Chasing Amy - Rated: HOT HOT HOT!

Holden and Banky, two of the protagonists of this fast-paced, very funny film, write and draw successful comic books. At one stage, Holden (Ben Affleck) tells his new friend Alyssa Jones (Joey Lauren Adams) that he'd like to get back to doing more personal work in his comics. "Why don't you?" asks Alyssa "I will when I have something personal to say" Holden replies.

The critics hated Mallrats, director Kevin Smith's previous feature. But it is clear that in Chasing Amy, Smith now has something personal to say. I didn't see Mallrats, but I read about it, and I gather it consisted of a lot of undergraduate humour: certainly nothing that could be called "personal". At the end of the credits of Chasing Amy, Smith tells the critics that all is forgiven. But I suspect that he understood what they were getting at with their criticism, because this film not only has something important to say, but it has a real heart too.

This film is so fast-paced and the dialogue is so rapid-fire that you begin to think early on that you'd like to see it again so you can pick up more of the detail. The discussion of the trivia of popular culture is so detailed, so witty, and so fast-and-furious that it makes Tarantino seem plodding. The dialogue is pretty profane, but the delivery is so good-natured that it doesn't offend. There is one scene where two characters compare the injuries they received through oral sex, which is as sexually explicit as anything I've seen in a movie, but it's sidesplittingly funny, it is totally consistent with the note of honesty the film is trying to hit, and it is crucial in the development of Banky's character.
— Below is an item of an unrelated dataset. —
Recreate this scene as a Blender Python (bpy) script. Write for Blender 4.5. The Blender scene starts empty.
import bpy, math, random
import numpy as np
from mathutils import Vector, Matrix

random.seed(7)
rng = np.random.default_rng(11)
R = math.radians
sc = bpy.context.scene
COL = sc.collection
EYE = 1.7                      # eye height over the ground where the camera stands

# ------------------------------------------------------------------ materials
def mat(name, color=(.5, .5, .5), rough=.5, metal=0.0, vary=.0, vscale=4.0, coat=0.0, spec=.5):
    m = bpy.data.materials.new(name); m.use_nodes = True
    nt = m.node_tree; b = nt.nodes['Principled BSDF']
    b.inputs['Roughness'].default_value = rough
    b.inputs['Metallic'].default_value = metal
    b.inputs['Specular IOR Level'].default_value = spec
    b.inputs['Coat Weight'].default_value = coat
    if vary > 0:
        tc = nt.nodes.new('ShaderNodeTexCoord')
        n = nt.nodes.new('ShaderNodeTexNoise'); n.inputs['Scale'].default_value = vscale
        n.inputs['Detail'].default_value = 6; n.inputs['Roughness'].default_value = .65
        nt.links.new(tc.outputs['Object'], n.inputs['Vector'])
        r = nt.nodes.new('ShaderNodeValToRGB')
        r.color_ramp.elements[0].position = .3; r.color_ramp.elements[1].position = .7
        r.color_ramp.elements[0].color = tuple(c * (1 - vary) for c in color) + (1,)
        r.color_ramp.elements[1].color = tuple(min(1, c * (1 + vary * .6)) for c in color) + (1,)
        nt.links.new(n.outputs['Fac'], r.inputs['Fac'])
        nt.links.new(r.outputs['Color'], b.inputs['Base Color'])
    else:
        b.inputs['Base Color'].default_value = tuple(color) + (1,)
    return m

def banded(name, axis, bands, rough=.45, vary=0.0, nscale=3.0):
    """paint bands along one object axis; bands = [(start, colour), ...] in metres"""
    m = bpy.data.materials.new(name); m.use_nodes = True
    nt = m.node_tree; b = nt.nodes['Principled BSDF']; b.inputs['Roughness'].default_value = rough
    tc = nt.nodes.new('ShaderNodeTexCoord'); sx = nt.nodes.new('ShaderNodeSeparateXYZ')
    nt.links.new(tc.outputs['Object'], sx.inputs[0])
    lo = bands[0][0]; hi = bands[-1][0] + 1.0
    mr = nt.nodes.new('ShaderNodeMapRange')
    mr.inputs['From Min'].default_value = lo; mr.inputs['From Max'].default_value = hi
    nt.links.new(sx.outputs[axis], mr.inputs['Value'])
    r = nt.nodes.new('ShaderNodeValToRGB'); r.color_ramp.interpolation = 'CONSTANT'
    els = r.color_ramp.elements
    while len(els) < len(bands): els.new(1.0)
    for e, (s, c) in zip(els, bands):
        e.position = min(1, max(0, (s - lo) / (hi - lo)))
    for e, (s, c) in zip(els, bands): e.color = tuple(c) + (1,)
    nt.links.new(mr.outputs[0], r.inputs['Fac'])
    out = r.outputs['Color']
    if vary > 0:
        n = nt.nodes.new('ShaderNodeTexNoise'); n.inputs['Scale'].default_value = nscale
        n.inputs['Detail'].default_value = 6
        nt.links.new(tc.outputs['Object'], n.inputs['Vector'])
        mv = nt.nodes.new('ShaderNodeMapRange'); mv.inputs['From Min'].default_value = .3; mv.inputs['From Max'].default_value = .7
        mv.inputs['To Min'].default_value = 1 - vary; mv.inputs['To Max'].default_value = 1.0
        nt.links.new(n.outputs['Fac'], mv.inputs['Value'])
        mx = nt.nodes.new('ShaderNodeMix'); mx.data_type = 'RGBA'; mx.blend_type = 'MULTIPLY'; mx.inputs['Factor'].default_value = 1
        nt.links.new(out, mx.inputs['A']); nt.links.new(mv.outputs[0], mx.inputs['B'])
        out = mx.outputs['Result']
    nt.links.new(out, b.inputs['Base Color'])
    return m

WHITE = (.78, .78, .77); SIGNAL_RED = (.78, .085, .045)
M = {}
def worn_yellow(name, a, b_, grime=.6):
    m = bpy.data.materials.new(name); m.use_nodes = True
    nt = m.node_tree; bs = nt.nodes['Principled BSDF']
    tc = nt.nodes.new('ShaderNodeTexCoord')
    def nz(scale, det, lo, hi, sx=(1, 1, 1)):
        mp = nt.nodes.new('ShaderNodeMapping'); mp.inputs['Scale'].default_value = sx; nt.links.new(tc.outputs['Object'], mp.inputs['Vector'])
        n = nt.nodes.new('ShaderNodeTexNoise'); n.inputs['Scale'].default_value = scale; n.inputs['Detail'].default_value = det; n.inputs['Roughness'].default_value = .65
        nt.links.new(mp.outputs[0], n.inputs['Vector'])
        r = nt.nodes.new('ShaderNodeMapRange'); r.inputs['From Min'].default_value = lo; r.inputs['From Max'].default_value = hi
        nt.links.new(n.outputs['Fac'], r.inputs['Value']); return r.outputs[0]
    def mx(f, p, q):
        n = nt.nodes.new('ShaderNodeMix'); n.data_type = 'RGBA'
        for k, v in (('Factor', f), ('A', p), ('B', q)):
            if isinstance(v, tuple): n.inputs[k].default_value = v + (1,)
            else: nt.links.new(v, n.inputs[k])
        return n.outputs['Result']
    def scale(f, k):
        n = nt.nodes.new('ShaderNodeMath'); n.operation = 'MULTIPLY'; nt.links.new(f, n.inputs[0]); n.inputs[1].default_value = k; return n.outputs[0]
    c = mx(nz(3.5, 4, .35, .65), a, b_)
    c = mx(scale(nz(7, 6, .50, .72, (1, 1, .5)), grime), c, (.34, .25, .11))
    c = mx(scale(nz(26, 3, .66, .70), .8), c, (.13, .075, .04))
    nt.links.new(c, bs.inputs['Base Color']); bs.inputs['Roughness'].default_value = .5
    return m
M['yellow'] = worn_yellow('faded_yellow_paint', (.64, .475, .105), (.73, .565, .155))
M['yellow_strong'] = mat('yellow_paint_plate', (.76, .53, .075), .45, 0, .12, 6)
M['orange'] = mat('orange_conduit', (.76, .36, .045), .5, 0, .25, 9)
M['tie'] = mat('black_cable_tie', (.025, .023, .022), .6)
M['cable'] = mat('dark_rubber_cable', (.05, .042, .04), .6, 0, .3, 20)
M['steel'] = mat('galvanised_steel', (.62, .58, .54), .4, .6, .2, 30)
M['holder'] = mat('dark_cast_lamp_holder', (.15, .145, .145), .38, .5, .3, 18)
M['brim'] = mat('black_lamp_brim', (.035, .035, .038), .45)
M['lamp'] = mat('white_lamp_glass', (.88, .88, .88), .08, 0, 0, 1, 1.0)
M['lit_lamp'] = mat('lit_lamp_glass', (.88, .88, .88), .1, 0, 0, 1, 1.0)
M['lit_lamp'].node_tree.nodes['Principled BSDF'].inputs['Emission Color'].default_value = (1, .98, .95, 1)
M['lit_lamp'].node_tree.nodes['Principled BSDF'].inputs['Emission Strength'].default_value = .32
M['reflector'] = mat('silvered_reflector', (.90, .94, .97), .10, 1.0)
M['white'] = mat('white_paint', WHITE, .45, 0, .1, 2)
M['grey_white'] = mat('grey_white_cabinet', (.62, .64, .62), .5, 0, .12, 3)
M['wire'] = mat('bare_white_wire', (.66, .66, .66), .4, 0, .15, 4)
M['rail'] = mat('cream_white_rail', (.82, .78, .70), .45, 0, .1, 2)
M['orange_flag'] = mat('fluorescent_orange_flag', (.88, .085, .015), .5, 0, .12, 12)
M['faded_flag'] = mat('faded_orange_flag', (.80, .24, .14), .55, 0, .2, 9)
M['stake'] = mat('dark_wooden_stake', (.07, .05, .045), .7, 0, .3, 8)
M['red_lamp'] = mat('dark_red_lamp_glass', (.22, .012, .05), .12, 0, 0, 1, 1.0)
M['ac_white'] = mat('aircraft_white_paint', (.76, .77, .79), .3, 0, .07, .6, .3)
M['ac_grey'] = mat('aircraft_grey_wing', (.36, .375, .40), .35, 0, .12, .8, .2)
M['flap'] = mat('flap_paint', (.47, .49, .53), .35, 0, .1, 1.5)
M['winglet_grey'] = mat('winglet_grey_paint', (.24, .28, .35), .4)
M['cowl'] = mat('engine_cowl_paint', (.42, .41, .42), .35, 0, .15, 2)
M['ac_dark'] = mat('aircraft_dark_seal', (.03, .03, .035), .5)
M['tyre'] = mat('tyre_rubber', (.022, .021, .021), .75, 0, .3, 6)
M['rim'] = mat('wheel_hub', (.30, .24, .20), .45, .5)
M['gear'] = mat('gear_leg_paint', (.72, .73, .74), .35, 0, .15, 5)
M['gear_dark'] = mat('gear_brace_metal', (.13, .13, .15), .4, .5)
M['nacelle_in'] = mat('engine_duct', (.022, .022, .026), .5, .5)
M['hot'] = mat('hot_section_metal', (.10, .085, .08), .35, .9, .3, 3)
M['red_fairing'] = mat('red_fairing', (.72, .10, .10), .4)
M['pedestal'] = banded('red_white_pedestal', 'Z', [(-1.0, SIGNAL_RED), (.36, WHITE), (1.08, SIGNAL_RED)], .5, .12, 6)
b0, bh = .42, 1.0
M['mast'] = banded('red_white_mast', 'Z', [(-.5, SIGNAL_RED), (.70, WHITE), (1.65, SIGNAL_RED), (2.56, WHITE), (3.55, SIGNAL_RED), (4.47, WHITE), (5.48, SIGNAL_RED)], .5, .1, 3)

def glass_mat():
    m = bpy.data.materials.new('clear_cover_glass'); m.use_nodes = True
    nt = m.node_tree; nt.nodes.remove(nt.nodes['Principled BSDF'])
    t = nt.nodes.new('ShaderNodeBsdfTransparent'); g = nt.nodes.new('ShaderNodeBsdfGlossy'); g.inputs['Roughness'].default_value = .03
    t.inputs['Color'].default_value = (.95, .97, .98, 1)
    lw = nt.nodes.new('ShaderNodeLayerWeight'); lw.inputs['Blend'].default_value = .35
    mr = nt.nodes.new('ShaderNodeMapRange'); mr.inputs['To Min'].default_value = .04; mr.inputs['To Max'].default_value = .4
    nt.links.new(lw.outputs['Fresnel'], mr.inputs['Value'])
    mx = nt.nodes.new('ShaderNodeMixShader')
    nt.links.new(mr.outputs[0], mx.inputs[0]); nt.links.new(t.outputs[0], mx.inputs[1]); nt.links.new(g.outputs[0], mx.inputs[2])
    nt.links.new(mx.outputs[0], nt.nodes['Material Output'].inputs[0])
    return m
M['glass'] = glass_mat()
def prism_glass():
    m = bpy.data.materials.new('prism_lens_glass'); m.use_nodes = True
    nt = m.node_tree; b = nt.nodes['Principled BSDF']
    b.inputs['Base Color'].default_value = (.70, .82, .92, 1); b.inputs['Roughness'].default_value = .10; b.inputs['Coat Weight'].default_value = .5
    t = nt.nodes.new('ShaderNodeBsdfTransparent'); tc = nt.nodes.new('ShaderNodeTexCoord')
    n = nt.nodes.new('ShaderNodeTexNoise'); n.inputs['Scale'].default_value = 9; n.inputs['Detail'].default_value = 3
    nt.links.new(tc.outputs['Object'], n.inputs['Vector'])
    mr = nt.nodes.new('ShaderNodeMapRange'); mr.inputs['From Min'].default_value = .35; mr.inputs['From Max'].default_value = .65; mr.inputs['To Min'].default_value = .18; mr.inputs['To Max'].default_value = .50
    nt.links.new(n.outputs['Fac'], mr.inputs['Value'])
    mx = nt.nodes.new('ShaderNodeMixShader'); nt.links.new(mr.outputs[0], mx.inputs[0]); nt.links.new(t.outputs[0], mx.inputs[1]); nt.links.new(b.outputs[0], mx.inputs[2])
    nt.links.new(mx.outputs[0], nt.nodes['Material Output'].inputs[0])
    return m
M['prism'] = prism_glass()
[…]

Best of all, this film has something to say about relationships - something that you can think about long after the film has ended. The director doesn't let us off easily, either. So the problems that I thought I was going to have with this film didn't actually materialise. This director is far wiser than I first thought. I suspect that the "Chasing Amy" annecdote that Silent Bob (played by Smith) tells in the film is a true story. I suspect that the savaging the critics gave his last film led him to fall back on the telling a home-truth from his life. And that's why he's so hard on us at the end. The truth was what he had to offer. There are one or two moments in this film that are as true and honest as anything I've ever seen in celluloid. And that's the God's-honest truth.